You are just completely, absurdly, absolutely incorrect here. The "qualified" in qualified immunity means that the conduct in question doesn't violate clearly established law. So you have it exactly backwards.

And even if you were right, qualified immunity is a civil concept. It is wholly unrelated to the matter of the amount of force that otherwise constitutes a criminal violation when effecting an arrest.

It is also not "a law" (you have said it's "the law" that I'm looking for), it's a legal doctrine regarding the confines of liability under section 1983.
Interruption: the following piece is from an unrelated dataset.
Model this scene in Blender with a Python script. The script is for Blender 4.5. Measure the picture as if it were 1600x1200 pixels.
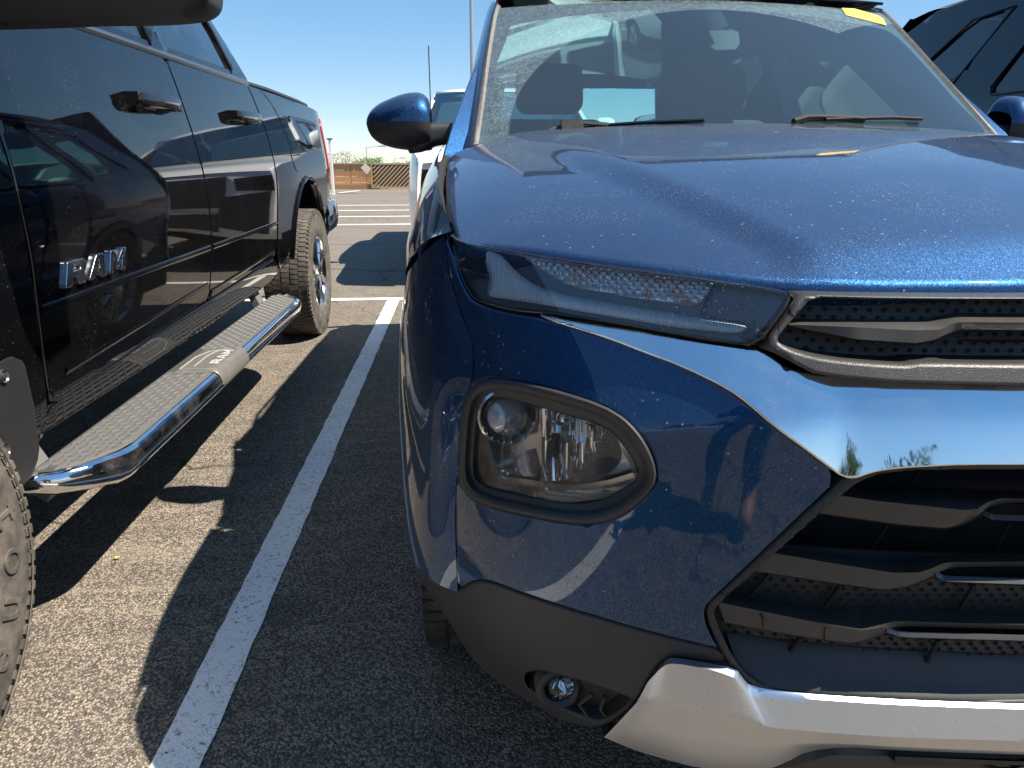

> I am not sure what specifically you want

It's exceedingly simple. I want an example of a state which, on a statutory basis, permits different levels of force for the purpose of effecting an arrest for police in contrast to other citizens. That's what GP said existed. I don't think it does exist. So that's what I'm asking for.

1 comments

You just described Cops having legal protection beyond ordinary citizens which is exactly what you asked for. At no point did you separate civil and criminal protection.

In practice prosecutors don't try cops for using reasonable force in arrests. So they don't need protection for that.

What they need protection from is everyone and their brother suing them out of malice for arresting them. And they get that from qualified immunity.

PS: You can think of civil and criminal law as independent, but that's really not how are system operates.

Well, now it seems like we agree in full.

My point all along was that police don't have any statutory authority to use force in any greater measure than anyone else, and yet they seem to get away with it - as you point out, free from both criminal and civil liability.

Shit man, I don't support qualified immunity at all. It has always been a bit of charlatan law IMO.

I understood (and still understand) the original comment as taking the position that this discrimination is somehow based in statute, when, as far as I can tell, it isn't.